Provided material:
§ §

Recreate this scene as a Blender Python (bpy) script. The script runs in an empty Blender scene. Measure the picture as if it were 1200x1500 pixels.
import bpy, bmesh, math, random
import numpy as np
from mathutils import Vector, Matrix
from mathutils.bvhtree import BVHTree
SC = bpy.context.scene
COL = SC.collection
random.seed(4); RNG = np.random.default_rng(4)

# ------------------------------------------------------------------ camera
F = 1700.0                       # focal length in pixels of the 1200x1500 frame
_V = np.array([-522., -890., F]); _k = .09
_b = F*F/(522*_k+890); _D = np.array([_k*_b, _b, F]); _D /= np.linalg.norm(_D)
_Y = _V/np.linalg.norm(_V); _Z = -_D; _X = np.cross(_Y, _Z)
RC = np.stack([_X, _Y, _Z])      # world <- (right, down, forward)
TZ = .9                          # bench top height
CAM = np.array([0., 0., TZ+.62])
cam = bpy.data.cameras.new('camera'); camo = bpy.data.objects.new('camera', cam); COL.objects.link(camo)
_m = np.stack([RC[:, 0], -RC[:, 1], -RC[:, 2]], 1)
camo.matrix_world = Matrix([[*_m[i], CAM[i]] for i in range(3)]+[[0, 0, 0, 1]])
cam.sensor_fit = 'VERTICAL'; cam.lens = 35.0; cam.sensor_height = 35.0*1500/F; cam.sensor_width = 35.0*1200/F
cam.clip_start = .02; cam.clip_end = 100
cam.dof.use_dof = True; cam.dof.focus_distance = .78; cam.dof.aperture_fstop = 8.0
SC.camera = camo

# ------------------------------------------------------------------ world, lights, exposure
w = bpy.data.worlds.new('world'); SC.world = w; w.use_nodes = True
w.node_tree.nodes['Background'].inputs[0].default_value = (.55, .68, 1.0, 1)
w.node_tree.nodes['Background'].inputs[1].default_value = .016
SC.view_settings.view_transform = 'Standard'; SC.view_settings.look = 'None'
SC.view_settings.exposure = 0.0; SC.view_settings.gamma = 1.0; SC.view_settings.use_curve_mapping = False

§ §

Extract all lines as given.

Recreate this scene as a Blender Python (bpy) script. The script runs in an empty Blender scene. Measure the picture as if it were 1200x1500 pixels.
import bpy, bmesh, math, random
import numpy as np
from mathutils import Vector, Matrix
from mathutils.bvhtree import BVHTree
SC = bpy.context.scene
COL = SC.collection
random.seed(4); RNG = np.random.default_rng(4)

# ------------------------------------------------------------------ camera
F = 1700.0                       # focal length in pixels of the 1200x1500 frame
_V = np.array([-522., -890., F]); _k = .09
_b = F*F/(522*_k+890); _D = np.array([_k*_b, _b, F]); _D /= np.linalg.norm(_D)
_Y = _V/np.linalg.norm(_V); _Z = -_D; _X = np.cross(_Y, _Z)
RC = np.stack([_X, _Y, _Z])      # world <- (right, down, forward)
TZ = .9                          # bench top height
CAM = np.array([0., 0., TZ+.62])
cam = bpy.data.cameras.new('camera'); camo = bpy.data.objects.new('camera', cam); COL.objects.link(camo)
_m = np.stack([RC[:, 0], -RC[:, 1], -RC[:, 2]], 1)
camo.matrix_world = Matrix([[*_m[i], CAM[i]] for i in range(3)]+[[0, 0, 0, 1]])
cam.sensor_fit = 'VERTICAL'; cam.lens = 35.0; cam.sensor_height = 35.0*1500/F; cam.sensor_width = 35.0*1200/F
cam.clip_start = .02; cam.clip_end = 100
cam.dof.use_dof = True; cam.dof.focus_distance = .78; cam.dof.aperture_fstop = 8.0
SC.camera = camo

# ------------------------------------------------------------------ world, lights, exposure
w = bpy.data.worlds.new('world'); SC.world = w; w.use_nodes = True
w.node_tree.nodes['Background'].inputs[0].default_value = (.55, .68, 1.0, 1)
w.node_tree.nodes['Background'].inputs[1].default_value = .016
SC.view_settings.view_transform = 'Standard'; SC.view_settings.look = 'None'
SC.view_settings.exposure = 0.0; SC.view_settings.gamma = 1.0; SC.view_settings.use_curve_mapping = False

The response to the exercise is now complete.